As part of Hillsboro Police Department’s Honor Guard, Bunday is no stranger to attending funerals and vigils of fallen law enforcement. He threw a Hillsboro Police uniform patch down in Dallas with a sea of others. 

“It was overwhelming, it was awe-inspiring, it was gut-wrenching, it was humbling,” Bunday said of the trip. “It filled me with pride being a police officer. I came back heartbroken, but I also came back much richer for the experience.”

Being a police officer, Bunday said he knows of the risks that come with the job. But lately, the danger is on his mind more, and in the minds of those he loves.

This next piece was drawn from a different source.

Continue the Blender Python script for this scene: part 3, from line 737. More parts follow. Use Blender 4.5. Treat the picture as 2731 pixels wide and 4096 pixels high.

“I’ve texted my mom every night since I’ve gotten off shift since Dallas occurred, just to let her know I’m okay — that I’m going home,” Bunday said. “Our families are the unsung heroes of law enforcement. They’re the ones who rely purely on faith and hope that we’re going to come home at the end of our shift.”

Mixed in with the deaths of the three officers in Baton Rouge, Bunday was also thinking of another person who died in the line of duty: a tragedy that hits much closer to home for the man who also spent some time working as an officer in St. Helens. 

“Not a day goes by that I don’t think about Ralph, and when something like this happens, I immediately flash back to January 5th, 2011 when he died,” Bunday said. 

He’s talking about Ralph Painter, a man that was supposed to celebrate his 61st birthday Sunday. But the Rainier Police chief was gunned down responding to a disturbance call at a car audio store five years ago. 

Bunday said he’s been in law enforcement for 15 years — he’s been to a lot of police funerals. Still, he said an outpouring of love helps take the sting out of recent tragedies. 

“I know that today when I go out there, I’m going to run into people that are going to thank me. I know that I’m going to run into people that are going to express appreciation, and I can’t tell you how much it means. It’s great,” Bunday said. "I just wish it didn’t take something like this for us to feel that support.”

And when asked if the tough work and tragedy ever made him rethink his badge, Bunday said, “No.”

“This is still what I was called to do. Hillsboro is my community. Oregon is my community, and it’s the deepest privilege and honor of my life to be able to do that.”